With yet another fare hike, how much is the common man supposed to bear?
Why blame us? Blame the Govt. for inflation. Just an example, in 1993 Compressed Natural Gas (CNG) was available at Rs 8 a kg. Today, it is Rs 34 a kg. Do you see the more than four-fold jump?

We hear about how cabbies fleece commuters, fake tariff cards, tamper meters?
There may be a minority who may have fleeced a commuter but by and large this is not the case.

Earlier, there were some problems at the airport but I would tell everybody to take pre-paid taxis only. Everywhere else they have to pay by tariff card. I agree some cards have been forged but the genuine ones are signed by the RTO.

It is very difficult to tackle this menace but the Union will take action if it learns of a particular driver using a bogus card. Also, we have to nab the meter mechanic for meter tampering. I know complaints are widespread but I can say with conviction that it is not very easy to tamper with meters.

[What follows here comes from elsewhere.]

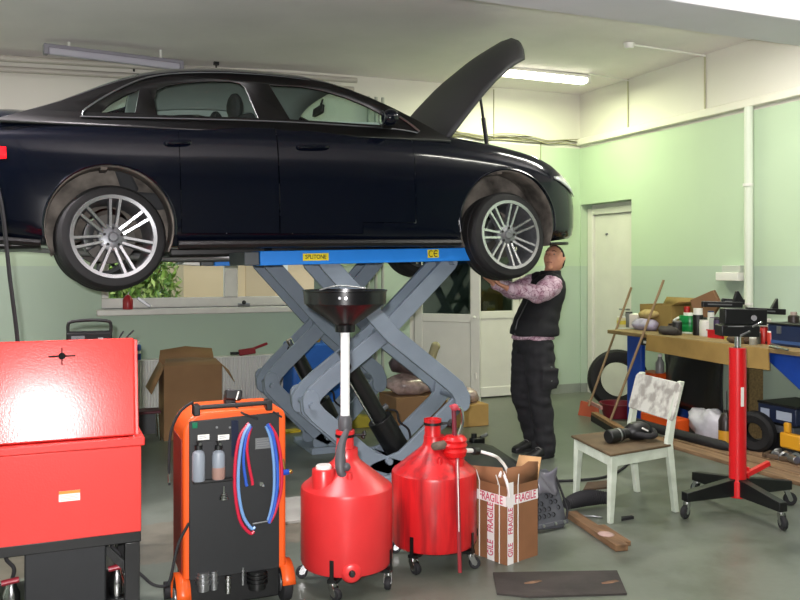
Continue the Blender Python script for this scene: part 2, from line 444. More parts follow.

For the cabbie and commuter to co-exist trust and respect has to be re-established. How can we do that?
Though I am not trying to justify overcharging, it is unfair to say that only Mumbai cabbies fleece passengers. I remember going to Singapore along with a top transport official in 2005 and we were in a cab. The fare was officially three Singapore dollars but the cabbie quoted 15! The transport official finally bargained it down to 10 and we even got a receipt for it! While I am not saying this is correct, all I am stating is why only blame the Mumbai cabbie? Both commuter and cabbie have to understand each other’s problems. With all the bumps on the road, I see a bright future for the cabbie in the commuting landscape of the city.

Quick Takes
Previous Fare:

Rs 17 minimum, implemented in March 2012.

Present Fare:
Rs 19 minimum, from today, October 11, 2012.

Message for Mumbai
>> Pay per latest tariff card as meters have to still be re-calibrated.
>> Genuine cards are stamped by the RTO.
>> Do not let cabbies talk you into paying more or incorrect fare.